[start]
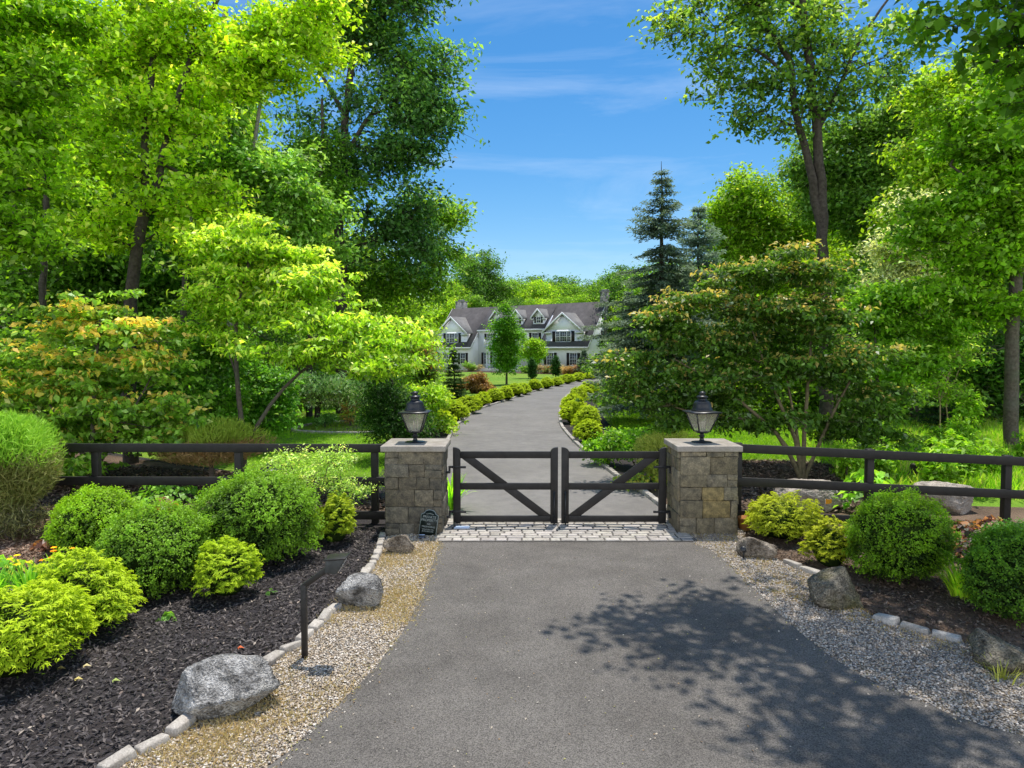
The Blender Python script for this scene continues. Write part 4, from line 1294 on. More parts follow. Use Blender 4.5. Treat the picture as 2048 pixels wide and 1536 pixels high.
d = MB(); d.b2((12.1, CV - .10, .46), (12.3, CV - .004, 2.95)); d.b2((13.7, CV - .10, .46), (13.9, CV - .004, 2.95)); d.b2((12.3, CV - .10, 2.751), (13.7, CV - .004, 2.95)); d.build('frame', WHITEP, dr_)
# chimneys
for (x, v, zt, wx) in ((.6, 5.6, 10.5, 1.5), (Wd - .1, 4.8, 10.7, .9)):
    c = MB(); c.box((x, v, zt / 2 + 2), (wx, 1.1, zt - 4)); c.box((x, v, zt + .06), (wx + .2, 1.3, .14)); c.box((x, v, zt + .25), (.9, .6, .24))
    c.build('chimney', CHIM, H_)
# flower tub on the balcony
tub = empty('balcony_planter', (0, 0, 0), 0, 'small green plant on the white balcony over the front door', 'planter')
cc, ss = math.cos(hang), math.sin(hang)
tub.location = (hx + 11.3 * cc - .3 * ss, hy + 11.3 * ss + .3 * cc, 3.65)
m_ = MB(); m_.lathe([(.15, 0), (.2, .35)], 12); m_.build('pot', CHIM, tub)
m_ = MB(); n_ = 500; q_ = ball(n_) * np.array((.35, .35, .45)) + np.array((0, 0, .7)); add_leaves(m_, q_, rvec(n_) + (0, 0, 1), rvec(n_), .1, .05, lerp((.1, .2, .02), (.3, .4, .05), rng.random(n_))); m_.build('foliage', LEAF, tub)
# ================================================================== FOREGROUND SHRUBS
BOXL = (.10, .34, .015); BOXD = (.015, .06, .008)
round_shrub('boxwood_shrub', 'rounded boxwood behind the others, by the tan mulch left of the drive', G(192, 1095), .62, .84, 101, .034, 24000, BOXD, (.20, .50, .02))
round_shrub('boxwood_shrub', 'rounded boxwood between the two golden shrubs, left bed', G(312, 1178), .655, 1.02, 102, .030, 30000, BOXD, (.17, .44, .035))
round_shrub('boxwood_shrub', 'largest boxwood mound left of the drive, near the grey pillar', G(520, 1118), .82, 1.24, 103, .034, 36000, BOXD, (.17, .44, .03))
round_shrub('boxwood_shrub', 'round boxwood ball beside the mossy boulder, right of the drive', G(1793, 1160), .61, 1.10, 104, .030, 30000, (.015, .055, .008), (.15, .40, .015))
round_shrub('boxwood_shrub', 'dark boxwood at the right picture edge, above the edge boulder', G(2040, 1235), .58, .96, 105, .030, 24000, (.012, .05, .01), (.09, .28, .02))
round_shrub('boxwood_shrub', 'low boxwood at the right picture edge behind the dark one', G(2055, 1140), .55, .62, 106, .034, 14000, (.01, .05, .01), (.06, .24, .03))
GOLD = (.44, .62, .03); GOLDD = (.08, .20, .012)
feather_shrub('golden_cypress', 'feathery golden shrub at the left picture edge, nearest the viewer', G(30, 1352), .60, .84, 111, 620, .05, GOLDD, GOLD)
feather_shrub('golden_cypress', 'feathery golden shrub just behind the nearest one, left bed', G(168, 1262), .54, .84, 112, 520, .05, GOLDD, GOLD)
feather_shrub('golden_cypress', 'feathery golden shrub between the two front boxwoods, left bed', G(452, 1195), .38, .74, 113, 380, .045, GOLDD, GOLD)
feather_shrub('golden_cypress', 'small golden shrub beside the big boxwood near the left pillar', G(670, 1088), .34, .74, 114, 260, .05, GOLDD, (.40, .52, .03))
feather_shrub('golden_cypress', 'spreading golden shrub beside the right pillar', G(1562, 1080), .58, .74, 115, 420, .05, (.08, .15, .01), (.42, .52, .03))
feather_shrub('golden_cypress', 'small golden shrub touching the round boxwood ball, right bed', G(1660, 1135), .33, .66, 116, 280, .045, (.08, .15, .01), (.42, .50, .03))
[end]
#### Set exercise
Repeat the listing above exactly, with no pictures.

#### Answer to the problem
The Blender Python script for this scene continues. Write part 4, from line 1294 on. More parts follow. Use Blender 4.5. Treat the picture as 2048 pixels wide and 1536 pixels high.
d = MB(); d.b2((12.1, CV - .10, .46), (12.3, CV - .004, 2.95)); d.b2((13.7, CV - .10, .46), (13.9, CV - .004, 2.95)); d.b2((12.3, CV - .10, 2.751), (13.7, CV - .004, 2.95)); d.build('frame', WHITEP, dr_)
# chimneys
for (x, v, zt, wx) in ((.6, 5.6, 10.5, 1.5), (Wd - .1, 4.8, 10.7, .9)):
    c = MB(); c.box((x, v, zt / 2 + 2), (wx, 1.1, zt - 4)); c.box((x, v, zt + .06), (wx + .2, 1.3, .14)); c.box((x, v, zt + .25), (.9, .6, .24))
    c.build('chimney', CHIM, H_)
# flower tub on the balcony
tub = empty('balcony_planter', (0, 0, 0), 0, 'small green plant on the white balcony over the front door', 'planter')
cc, ss = math.cos(hang), math.sin(hang)
tub.location = (hx + 11.3 * cc - .3 * ss, hy + 11.3 * ss + .3 * cc, 3.65)
m_ = MB(); m_.lathe([(.15, 0), (.2, .35)], 12); m_.build('pot', CHIM, tub)
m_ = MB(); n_ = 500; q_ = ball(n_) * np.array((.35, .35, .45)) + np.array((0, 0, .7)); add_leaves(m_, q_, rvec(n_) + (0, 0, 1), rvec(n_), .1, .05, lerp((.1, .2, .02), (.3, .4, .05), rng.random(n_))); m_.build('foliage', LEAF, tub)
# ================================================================== FOREGROUND SHRUBS
BOXL = (.10, .34, .015); BOXD = (.015, .06, .008)
round_shrub('boxwood_shrub', 'rounded boxwood behind the others, by the tan mulch left of the drive', G(192, 1095), .62, .84, 101, .034, 24000, BOXD, (.20, .50, .02))
round_shrub('boxwood_shrub', 'rounded boxwood between the two golden shrubs, left bed', G(312, 1178), .655, 1.02, 102, .030, 30000, BOXD, (.17, .44, .035))
round_shrub('boxwood_shrub', 'largest boxwood mound left of the drive, near the grey pillar', G(520, 1118), .82, 1.24, 103, .034, 36000, BOXD, (.17, .44, .03))
round_shrub('boxwood_shrub', 'round boxwood ball beside the mossy boulder, right of the drive', G(1793, 1160), .61, 1.10, 104, .030, 30000, (.015, .055, .008), (.15, .40, .015))
round_shrub('boxwood_shrub', 'dark boxwood at the right picture edge, above the edge boulder', G(2040, 1235), .58, .96, 105, .030, 24000, (.012, .05, .01), (.09, .28, .02))
round_shrub('boxwood_shrub', 'low boxwood at the right picture edge behind the dark one', G(2055, 1140), .55, .62, 106, .034, 14000, (.01, .05, .01), (.06, .24, .03))
GOLD = (.44, .62, .03); GOLDD = (.08, .20, .012)
feather_shrub('golden_cypress', 'feathery golden shrub at the left picture edge, nearest the viewer', G(30, 1352), .60, .84, 111, 620, .05, GOLDD, GOLD)
feather_shrub('golden_cypress', 'feathery golden shrub just behind the nearest one, left bed', G(168, 1262), .54, .84, 112, 520, .05, GOLDD, GOLD)
feather_shrub('golden_cypress', 'feathery golden shrub between the two front boxwoods, left bed', G(452, 1195), .38, .74, 113, 380, .045, GOLDD, GOLD)
feather_shrub('golden_cypress', 'small golden shrub beside the big boxwood near the left pillar', G(670, 1088), .34, .74, 114, 260, .05, GOLDD, (.40, .52, .03))
feather_shrub('golden_cypress', 'spreading golden shrub beside the right pillar', G(1562, 1080), .58, .74, 115, 420, .05, (.08, .15, .01), (.42, .52, .03))
feather_shrub('golden_cypress', 'small golden shrub touching the round boxwood ball, right bed', G(1660, 1135), .33, .66, 116, 280, .045, (.08, .15, .01), (.42, .50, .03))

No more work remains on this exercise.